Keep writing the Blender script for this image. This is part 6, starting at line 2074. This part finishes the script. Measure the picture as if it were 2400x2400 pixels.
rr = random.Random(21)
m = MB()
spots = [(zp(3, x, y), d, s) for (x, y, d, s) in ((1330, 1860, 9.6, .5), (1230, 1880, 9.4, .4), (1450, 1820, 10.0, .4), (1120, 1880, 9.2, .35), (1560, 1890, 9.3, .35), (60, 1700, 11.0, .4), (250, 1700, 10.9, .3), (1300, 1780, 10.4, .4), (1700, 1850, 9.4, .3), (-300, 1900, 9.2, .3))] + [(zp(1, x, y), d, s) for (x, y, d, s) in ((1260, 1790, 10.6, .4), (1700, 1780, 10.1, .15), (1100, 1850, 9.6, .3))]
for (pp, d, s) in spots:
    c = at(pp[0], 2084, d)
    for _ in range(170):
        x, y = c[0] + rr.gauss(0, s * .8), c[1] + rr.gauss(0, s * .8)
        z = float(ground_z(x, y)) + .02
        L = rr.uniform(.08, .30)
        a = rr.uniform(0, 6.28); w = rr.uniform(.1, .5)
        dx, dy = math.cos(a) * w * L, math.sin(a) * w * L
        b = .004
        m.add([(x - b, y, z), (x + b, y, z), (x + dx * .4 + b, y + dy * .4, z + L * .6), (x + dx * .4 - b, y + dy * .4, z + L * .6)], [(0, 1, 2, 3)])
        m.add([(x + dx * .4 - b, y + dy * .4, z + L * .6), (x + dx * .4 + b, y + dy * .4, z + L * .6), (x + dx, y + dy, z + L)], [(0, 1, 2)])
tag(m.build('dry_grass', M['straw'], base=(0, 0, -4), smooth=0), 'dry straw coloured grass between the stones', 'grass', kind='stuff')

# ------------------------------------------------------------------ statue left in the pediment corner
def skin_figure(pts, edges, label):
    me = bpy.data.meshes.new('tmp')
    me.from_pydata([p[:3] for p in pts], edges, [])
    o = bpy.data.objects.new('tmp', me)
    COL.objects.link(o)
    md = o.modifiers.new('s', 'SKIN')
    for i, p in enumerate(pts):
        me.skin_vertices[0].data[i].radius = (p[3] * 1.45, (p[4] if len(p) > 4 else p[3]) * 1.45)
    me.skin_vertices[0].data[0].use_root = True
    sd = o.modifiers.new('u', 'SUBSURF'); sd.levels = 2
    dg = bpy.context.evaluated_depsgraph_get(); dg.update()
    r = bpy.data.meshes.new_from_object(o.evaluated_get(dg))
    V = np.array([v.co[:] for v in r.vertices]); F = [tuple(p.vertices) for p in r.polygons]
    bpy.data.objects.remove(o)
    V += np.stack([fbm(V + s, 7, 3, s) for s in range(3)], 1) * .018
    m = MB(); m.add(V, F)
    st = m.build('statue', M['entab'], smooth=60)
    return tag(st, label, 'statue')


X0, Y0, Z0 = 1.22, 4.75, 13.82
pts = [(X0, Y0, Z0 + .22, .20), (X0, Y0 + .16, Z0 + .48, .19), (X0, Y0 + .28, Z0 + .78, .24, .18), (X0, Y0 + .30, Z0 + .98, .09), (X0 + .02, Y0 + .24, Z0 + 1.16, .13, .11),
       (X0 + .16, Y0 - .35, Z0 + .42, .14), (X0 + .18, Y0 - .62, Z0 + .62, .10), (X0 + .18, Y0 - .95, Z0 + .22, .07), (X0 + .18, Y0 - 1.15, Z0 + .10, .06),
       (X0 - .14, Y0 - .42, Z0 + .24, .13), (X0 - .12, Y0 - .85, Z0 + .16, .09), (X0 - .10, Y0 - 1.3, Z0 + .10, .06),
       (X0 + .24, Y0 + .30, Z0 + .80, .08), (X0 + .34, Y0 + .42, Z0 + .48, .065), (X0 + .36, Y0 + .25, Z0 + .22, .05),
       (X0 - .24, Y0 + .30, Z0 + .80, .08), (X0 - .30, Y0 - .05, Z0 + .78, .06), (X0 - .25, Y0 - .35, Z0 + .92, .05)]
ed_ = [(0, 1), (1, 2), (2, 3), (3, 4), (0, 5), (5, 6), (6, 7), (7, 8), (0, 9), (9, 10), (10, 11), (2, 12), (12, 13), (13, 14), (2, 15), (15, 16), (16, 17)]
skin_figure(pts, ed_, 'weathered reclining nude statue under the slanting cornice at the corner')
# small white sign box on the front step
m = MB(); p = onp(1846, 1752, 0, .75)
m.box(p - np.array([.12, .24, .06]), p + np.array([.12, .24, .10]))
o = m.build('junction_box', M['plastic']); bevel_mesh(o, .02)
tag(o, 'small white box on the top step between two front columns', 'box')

● **Task to carry out**: Type out the material again exactly as presented.

● **Task response**:
Keep writing the Blender script for this image. This is part 6, starting at line 2074. This part finishes the script. Measure the picture as if it were 2400x2400 pixels.
rr = random.Random(21)
m = MB()
spots = [(zp(3, x, y), d, s) for (x, y, d, s) in ((1330, 1860, 9.6, .5), (1230, 1880, 9.4, .4), (1450, 1820, 10.0, .4), (1120, 1880, 9.2, .35), (1560, 1890, 9.3, .35), (60, 1700, 11.0, .4), (250, 1700, 10.9, .3), (1300, 1780, 10.4, .4), (1700, 1850, 9.4, .3), (-300, 1900, 9.2, .3))] + [(zp(1, x, y), d, s) for (x, y, d, s) in ((1260, 1790, 10.6, .4), (1700, 1780, 10.1, .15), (1100, 1850, 9.6, .3))]
for (pp, d, s) in spots:
    c = at(pp[0], 2084, d)
    for _ in range(170):
        x, y = c[0] + rr.gauss(0, s * .8), c[1] + rr.gauss(0, s * .8)
        z = float(ground_z(x, y)) + .02
        L = rr.uniform(.08, .30)
        a = rr.uniform(0, 6.28); w = rr.uniform(.1, .5)
        dx, dy = math.cos(a) * w * L, math.sin(a) * w * L
        b = .004
        m.add([(x - b, y, z), (x + b, y, z), (x + dx * .4 + b, y + dy * .4, z + L * .6), (x + dx * .4 - b, y + dy * .4, z + L * .6)], [(0, 1, 2, 3)])
        m.add([(x + dx * .4 - b, y + dy * .4, z + L * .6), (x + dx * .4 + b, y + dy * .4, z + L * .6), (x + dx, y + dy, z + L)], [(0, 1, 2)])
tag(m.build('dry_grass', M['straw'], base=(0, 0, -4), smooth=0), 'dry straw coloured grass between the stones', 'grass', kind='stuff')

# ------------------------------------------------------------------ statue left in the pediment corner
def skin_figure(pts, edges, label):
    me = bpy.data.meshes.new('tmp')
    me.from_pydata([p[:3] for p in pts], edges, [])
    o = bpy.data.objects.new('tmp', me)
    COL.objects.link(o)
    md = o.modifiers.new('s', 'SKIN')
    for i, p in enumerate(pts):
        me.skin_vertices[0].data[i].radius = (p[3] * 1.45, (p[4] if len(p) > 4 else p[3]) * 1.45)
    me.skin_vertices[0].data[0].use_root = True
    sd = o.modifiers.new('u', 'SUBSURF'); sd.levels = 2
    dg = bpy.context.evaluated_depsgraph_get(); dg.update()
    r = bpy.data.meshes.new_from_object(o.evaluated_get(dg))
    V = np.array([v.co[:] for v in r.vertices]); F = [tuple(p.vertices) for p in r.polygons]
    bpy.data.objects.remove(o)
    V += np.stack([fbm(V + s, 7, 3, s) for s in range(3)], 1) * .018
    m = MB(); m.add(V, F)
    st = m.build('statue', M['entab'], smooth=60)
    return tag(st, label, 'statue')


X0, Y0, Z0 = 1.22, 4.75, 13.82
pts = [(X0, Y0, Z0 + .22, .20), (X0, Y0 + .16, Z0 + .48, .19), (X0, Y0 + .28, Z0 + .78, .24, .18), (X0, Y0 + .30, Z0 + .98, .09), (X0 + .02, Y0 + .24, Z0 + 1.16, .13, .11),
       (X0 + .16, Y0 - .35, Z0 + .42, .14), (X0 + .18, Y0 - .62, Z0 + .62, .10), (X0 + .18, Y0 - .95, Z0 + .22, .07), (X0 + .18, Y0 - 1.15, Z0 + .10, .06),
       (X0 - .14, Y0 - .42, Z0 + .24, .13), (X0 - .12, Y0 - .85, Z0 + .16, .09), (X0 - .10, Y0 - 1.3, Z0 + .10, .06),
       (X0 + .24, Y0 + .30, Z0 + .80, .08), (X0 + .34, Y0 + .42, Z0 + .48, .065), (X0 + .36, Y0 + .25, Z0 + .22, .05),
       (X0 - .24, Y0 + .30, Z0 + .80, .08), (X0 - .30, Y0 - .05, Z0 + .78, .06), (X0 - .25, Y0 - .35, Z0 + .92, .05)]
ed_ = [(0, 1), (1, 2), (2, 3), (3, 4), (0, 5), (5, 6), (6, 7), (7, 8), (0, 9), (9, 10), (10, 11), (2, 12), (12, 13), (13, 14), (2, 15), (15, 16), (16, 17)]
skin_figure(pts, ed_, 'weathered reclining nude statue under the slanting cornice at the corner')
# small white sign box on the front step
m = MB(); p = onp(1846, 1752, 0, .75)
m.box(p - np.array([.12, .24, .06]), p + np.array([.12, .24, .10]))
o = m.build('junction_box', M['plastic']); bevel_mesh(o, .02)
tag(o, 'small white box on the top step between two front columns', 'box')